Histoire d'art
Il n'y a jamais tant d'auditeurs libres qu'en cours d'histoire de l'art. Des femmes de plus de soixante ans y viennent avec des prétentions esthétiques et quinze minutes de retard, s'assoient aux premiers rangs munies exclusivement de leur bloc et d'un stylo bien plus chic que nos bics Reynolds medium 048, écoutent, prennent des notes, et de temps à autres, demandent l'orthographe de "Kandinsky". Leur façon de jouer les étudiantes a le don de m'agacer.
L'autre jour, devant moi, alors que certains sont sur le point d'entamer leur sixième heure de cours de la journée sur un total de neuf, les voilà qui parlent du semestre prochain qui, sauf nouvelle loi de réforme des universités, commencera dans une dizaine de jours. Et vas-y que je te fais mon emploi du temps à la carte, une heure de L1 d'histoire par-ci, deux autres de L2 de socio par-là. Vas-y que "non, ça ça n'a pas l'air intéressant* et puis de toutes manières 9h c'est trop tôt"... Moi, pendant ces jacasseries, je compte péniblement ma presque trentaine d'heures de cours ; c'est avec nostalgie que je repense au temps béni où l'université, dans mon imaginaire, était synonyme de quinze heures de cours hebdomadaires... Bref, que ces vieilles bourgeoises viennent me narguer, je trouve cela indécent. Je ne comprends pas bien ce qu'elles font là, et quel plaisir elles peuvent prendre à ces cours.
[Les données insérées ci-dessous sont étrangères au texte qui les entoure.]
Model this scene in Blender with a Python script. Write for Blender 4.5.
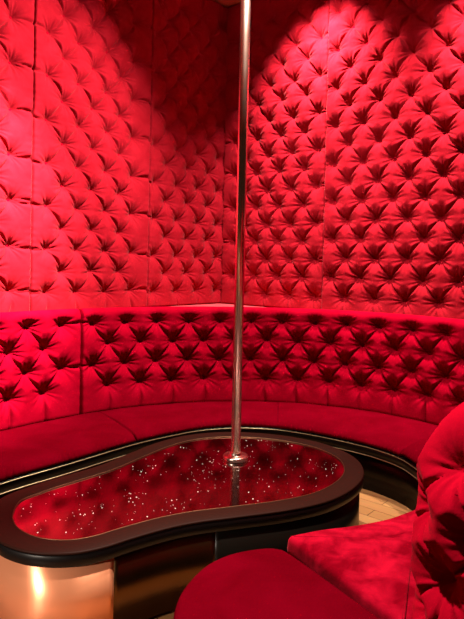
import bpy, bmesh, math, random
import numpy as np
from mathutils import Vector, Matrix, noise
S = bpy.context.scene
for o in list(bpy.data.objects): bpy.data.objects.remove(o, do_unlink=True)
COL = S.collection
R = math.radians

# ---------------------------------------------------------------- camera
EYE = 1.35                      # eye height over the floor, metres
PITCH, ROLL = 0.01800, 0.02213
F = Vector((0, math.cos(PITCH), -math.sin(PITCH)))
U0 = Vector((0, math.sin(PITCH), math.cos(PITCH)))
R0 = Vector((1, 0, 0))
RR = math.cos(ROLL)*R0 + math.sin(ROLL)*U0
UU = -math.sin(ROLL)*R0 + math.cos(ROLL)*U0
cd = bpy.data.cameras.new('camera'); cam = bpy.data.objects.new('camera', cd); COL.objects.link(cam)
M = Matrix((RR, UU, -F)).transposed().to_4x4(); M.translation = (0, 0, EYE)
cam.matrix_world = M
cd.sensor_fit = 'VERTICAL'; cd.sensor_height = 36; cd.lens = 560/619*36
cd.shift_y = -36.6/619; cd.clip_start = .05
S.camera = cam

# ---------------------------------------------------------------- world, lights, exposure
w = bpy.data.worlds.new('room_dark'); S.world = w; w.use_nodes = True
w.node_tree.nodes['Background'].inputs[0].default_value = (1.0, .45, .25, 1)
w.node_tree.nodes['Background'].inputs[1].default_value = .02
S.view_settings.view_transform = 'Standard'; S.view_settings.look = 'None'
S.view_settings.gamma = 1; S.view_settings.use_curve_mapping = False
S.view_settings.exposure = 0.0

def spot(name, loc, aim, power, angle, blend, size=.05, col=(1, .86, .72)):
    d = bpy.data.lights.new(name, 'SPOT'); d.energy = power; d.spot_size = R(angle); d.spot_blend = blend
    d.shadow_soft_size = size; d.color = col
    o = bpy.data.objects.new(name, d); COL.objects.link(o); o.location = loc
    o.rotation_euler = (Vector(aim)-Vector(loc)).to_track_quat('-Z', 'Y').to_euler()
    return o
spot('ceiling_spot_left', (.27, 3.02, 3.52), (-1.72, 3.25, 1.25), 1150, 90, 1.0)
spot('added_left_pool_light', (-.35, 2.45, 3.52), (-1.74, 3.33, 1.30), 3800, 44, 1.0)  # extra light added to heat the lower-left wall pool, not a known fixture
spot('ceiling_spot_right', (.40, 3.95, 3.54), (.725, 4.34, 2.2), 800, 90, 1.0)
spot('ceiling_spot_far_right', (1.42, 3.10, 3.54), (1.78, 3.50, 2.2), 860, 90, 1.0)
spot('ceiling_spot_table', (.1, 2.9, 3.5), (.1, 3.8, 1.0), 470, 86, .9)
spot('ceiling_spot_seat', (-.35, 2.15, 3.45), (.35, 1.7, .4), 1100, 44, .8)
spot('added_copper_light', (-1.75, .35, 1.0), (-.72, 1.95, .17), 260, 36, .9, col=(1, .84, .7))  # invented low light, added to brighten the copper end

# ---------------------------------------------------------------- materials
def mat(name):
    m = bpy.data.materials.new(name); m.use_nodes = True
    nt = m.node_tree; return m, nt, nt.nodes['Principled BSDF']
def node(nt, t, **k):
    n = nt.nodes.new(t)
    for a, v in k.items(): setattr(n, a, v)
    return n
def velvet(name, c1, c2, sheen=.35, tint=(1, .25, .3), scale=9, rough=.75, bump=.12):
    m, nt, b = mat(name)
    tc = node(nt, 'ShaderNodeTexCoord')
    n = node(nt, 'ShaderNodeTexNoise'); n.inputs['Scale'].default_value = scale; n.inputs['Detail'].default_value = 4
    n.inputs['Distortion'].default_value = .6
    nt.links.new(tc.outputs['Object'], n.inputs['Vector'])
    r = node(nt, 'ShaderNodeValToRGB'); r.color_ramp.elements[0].position = .35; r.color_ramp.elements[1].position = .68
    r.color_ramp.elements[0].color = (*c1, 1); r.color_ramp.elements[1].color = (*c2, 1)
    nt.links.new(n.outputs['Fac'], r.inputs['Fac']); nt.links.new(r.outputs['Color'], b.inputs['Base Color'])
    f = node(nt, 'ShaderNodeTexNoise'); f.inputs['Scale'].default_value = 55; f.inputs['Detail'].default_value = 5
    nt.links.new(tc.outputs['Object'], f.inputs['Vector'])
    bp = node(nt, 'ShaderNodeBump'); bp.inputs['Strength'].default_value = bump; bp.inputs['Distance'].default_value = .01
    nt.links.new(f.outputs['Fac'], bp.inputs['Height']); nt.links.new(bp.outputs['Normal'], b.inputs['Normal'])
    b.inputs['Roughness'].default_value = rough
    b.inputs['Sheen Weight'].default_value = sheen; b.inputs['Sheen Roughness'].default_value = .4
    b.inputs['Sheen Tint'].default_value = (*tint, 1)
    b.inputs['Specular IOR Level'].default_value = .0
    return m
def plain(name, col, rough=.4, metal=0, spec=.5, coat=0, bump=None):
    m, nt, b = mat(name)
    b.inputs['Base Color'].default_value = (*col, 1); b.inputs['Roughness'].default_value = rough
    b.inputs['Metallic'].default_value = metal; b.inputs['Specular IOR Level'].default_value = spec
    b.inputs['Coat Weight'].default_value = coat
    tc = node(nt, 'ShaderNodeTexCoord'); mp = node(nt, 'ShaderNodeMapping')
    n = node(nt, 'ShaderNodeTexNoise'); n.inputs['Scale'].default_value = 6
    if bump: mp.inputs['Scale'].default_value = bump
    nt.links.new(tc.outputs['Object'], mp.inputs['Vector']); nt.links.new(mp.outputs['Vector'], n.inputs['Vector'])
    mr = node(nt, 'ShaderNodeMapRange'); mr.inputs['To Min'].default_value = max(0, rough-.05); mr.inputs['To Max'].default_value = rough+.06
    nt.links.new(n.outputs['Fac'], mr.inputs['Value']); nt.links.new(mr.outputs['Result'], b.inputs['Roughness'])
    return m
VEL = velvet('wall_velvet', (.21, .0042, .0105), (.25, .0062, .0145), sheen=.12, tint=(1, .3, .35))
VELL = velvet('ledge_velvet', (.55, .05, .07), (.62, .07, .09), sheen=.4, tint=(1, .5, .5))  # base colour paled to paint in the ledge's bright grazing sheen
VELB = velvet('backrest_velvet', (.21, .0005, .0085), (.25, .0009, .0115), sheen=.0)
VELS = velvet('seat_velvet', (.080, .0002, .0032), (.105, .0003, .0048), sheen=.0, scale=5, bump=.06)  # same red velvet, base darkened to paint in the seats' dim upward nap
VELN = velvet('cushion_velvet', (.13, .0004, .005), (.34, .003, .018), sheen=.06, scale=11, bump=.1)  # crushed nap, its mottled sheen painted in as lighter and darker reds
VELA = velvet('armrest_velvet', (.24, .0008, .009), (.30, .0014, .012), sheen=.03, scale=7)
BLACK = plain('black_lacquer', (.005, .004, .003), .3, spec=.12)
RIM = plain('dark_brown_lacquer', (.017, .0045, .0028), .5, spec=.06)
EDGE = plain('black_edge', (.004, .003, .003), .35, spec=.2)
BRASS = plain('brass', (.26, .20, .12), .4, 1)
DULL = plain('dull_trim', (.16, .08, .045), .45, 1)
COPPER = plain('brushed_copper', (.90, .35, .18), .34, .6, bump=(40, 40, .2))
BRONZE = plain('bronze_mirror', (.10, .05, .02), .30, 1)
CHROME = plain('polished_steel', (.85, .70, .60), .24, 1)
GLASSM = plain('smoked_mirror', (.36, .22, .22), .10, 1)
GLIT = plain('silver_glitter', (1, .92, .85), .5, 0)
CEIL = plain('ceiling_paint', (.50, .17, .07), .8)
WALLM = plain('dark_red_wall', (.05, .006, .006), .8)
def wood():
    m, nt, b = mat('herringbone_oak')
    tc = node(nt, 'ShaderNodeTexCoord'); mp = node(nt, 'ShaderNodeMapping'); mp.inputs['Rotation'].default_value = (0, 0, R(40))
    nt.links.new(tc.outputs['Object'], mp.inputs['Vector'])
    br = node(nt, 'ShaderNodeTexBrick'); br.inputs['Scale'].default_value = 1
    br.inputs['Brick Width'].default_value = .45; br.inputs['Row Height'].default_value = .09; br.inputs['Mortar Size'].default_value = .002
    br.inputs['Color1'].default_value = (.50, .25, .10, 1); br.inputs['Color2'].default_value = (.33, .15, .05, 1); br.inputs['Mortar'].default_value = (.08, .03, .01, 1)
    nt.links.new(mp.outputs['Vector'], br.inputs['Vector'])
    n = node(nt, 'ShaderNodeTexNoise'); n.inputs['Scale'].default_value = 12; mp2 = node(nt, 'ShaderNodeMapping'); mp2.inputs['Scale'].default_value = (1, 12, 1)
    nt.links.new(mp.outputs['Vector'], mp2.inputs['Vector']); nt.links.new(mp2.outputs['Vector'], n.inputs['Vector'])
    mx = node(nt, 'ShaderNodeMix', data_type='RGBA', blend_type='MULTIPLY'); mx.inputs['Factor'].default_value = .4
    nt.links.new(br.outputs['Color'], mx.inputs['A']); nt.links.new(n.outputs['Color'], mx.inputs['B']); nt.links.new(mx.outputs['Result'], b.inputs['Base Color'])
    b.inputs['Roughness'].default_value = .35
    return m
nt = COPPER.node_tree; tg = nt.nodes.new('ShaderNodeTangent'); tg.direction_type = 'RADIAL'; tg.axis = 'Z'
nt.links.new(tg.outputs[0], nt.nodes['Principled BSDF'].inputs['Tangent'])
nt.nodes['Principled BSDF'].inputs['Anisotropic'].default_value = .85
nt.nodes['Principled BSDF'].inputs['Anisotropic Rotation'].default_value = .25
WOOD = wood()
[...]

Est-ce pour se rajeunir qu'elles tentent désespérément de se fondre dans une masse de 18/25 ans ?
La raison est, ce me semble, bien pire : c'est qu'elles ignorent qu'il leur suffirait d'ouvrir n'importe quel livre sur l'art pour trouver, multipliées par mille, les maigres connaissances que le professeur nous apporte péniblement en deux heures de temps chaque semaine... On peut avoir soixante ans et ignorer de telles évidences.
* comprendre "c'est de la linguistique" (NDLR).